Due to a lack of overall direction and a common goal, teams are isolated in their own silos (which they're good at), but there's no cohesion. At the moment the company is reactive to competitors, not innovative and a leader in the space like what you could argue they were a few years ago
A unicorn is not supposed to fill a niche, it’s supposed to fight till death.
And not saying that this is wrong. After all this is how the society works.
There's probably a network effect — a couple of strong links in the friend group in that city keeps it going. I also wonder if usage in coastal cities is a leading indicator.
Wait, is this the same Snap that convinced people to share intimate pictures by making them inaccessible after a short while, but retains the right to store those pictures indefinitely and to use them for other purposes?
(Mostly-but-not-entirely rhetorical question, since I never used it and haven't looked closely into their privacy policies - so I might actually be wrong.)
(The fact that temporary photos can be quite easily screenshotted, photographed etc. is an unfortunate limitation, and something which many users may not realize)
There are places where it's legal to record your conversations when you go out with friends, and even whether it's legal or not it's incredibly easy to do. But good luck having much of a social life or even getting served in the local bar if people know you're always wearing a wire.
Instagram is only going to get worse with Mark Zuckerberg pushing it. Snap could still be an alternative if it focuses on what users want and keep what users may not want as optional or as a new app altogether.
We are curious about what others do. That's why reality shows and gossip magazines were so successful.
But the point is that by introducing Stories, Instagram provided this opportunity to spy on the lives of others. But also the opportunity to build a profile. This is important for anyone who has the ability to entertain others for longer, the influencers. And make others believe they could be that too.
Just saving a snap would not be enough. Snap would have to provide a landing page for each user that could be attractive enough for others to start following it. And some small clips is not so attractive, because you have to wait without doing nothing.
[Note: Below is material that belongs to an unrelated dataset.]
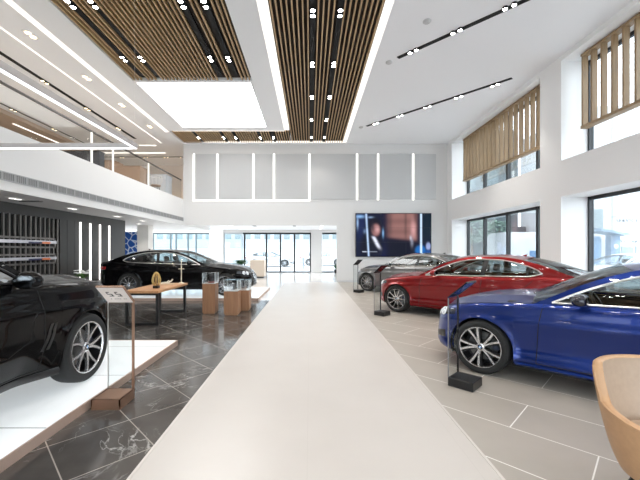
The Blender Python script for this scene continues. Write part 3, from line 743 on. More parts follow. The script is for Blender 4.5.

In Instagram, in a few second rolling someone feed you would like it or not.
In addition, Instagram's search system improved greatly during this time of competition. While on snapchat is non-existent.
I don't look at anyone's stories anymore. The people I care about, I make time to hang out with them in person or call them when I miss them. You know, like people used to before 2010.
There I said it. I know I'm not alone.
I don't know about anyone else, but posting a story is the only guaranteed way to ensure I don't even check it.
That applies equally to Snapchat, instagram and facebook.
As a means of communication, it just doesn't work for me.
I love my work, my hobbies, solitude, family, analog lifestyle as much as possible.
At most saving the last 24 hours is just fine. I don't really see a need to keep everything forever and ever
It's likely that they making all apps alike to match most grossing.
The company is also weighing an option to reveal the identities of Snapchat users who make public posts
Of course, the irony is not lost on Reuters because just a few lines after that:
Snap is carefully weighing the privacy, technical and legal considerations of revealing user identities on public posts
So the way I read this is that Snap are giving up their transient nature and planning to become yet another platform for industrial grade stalking.
There is no reason not to skip to the next photo sharing platform because nothing is saved. It's a platform without a platform effect.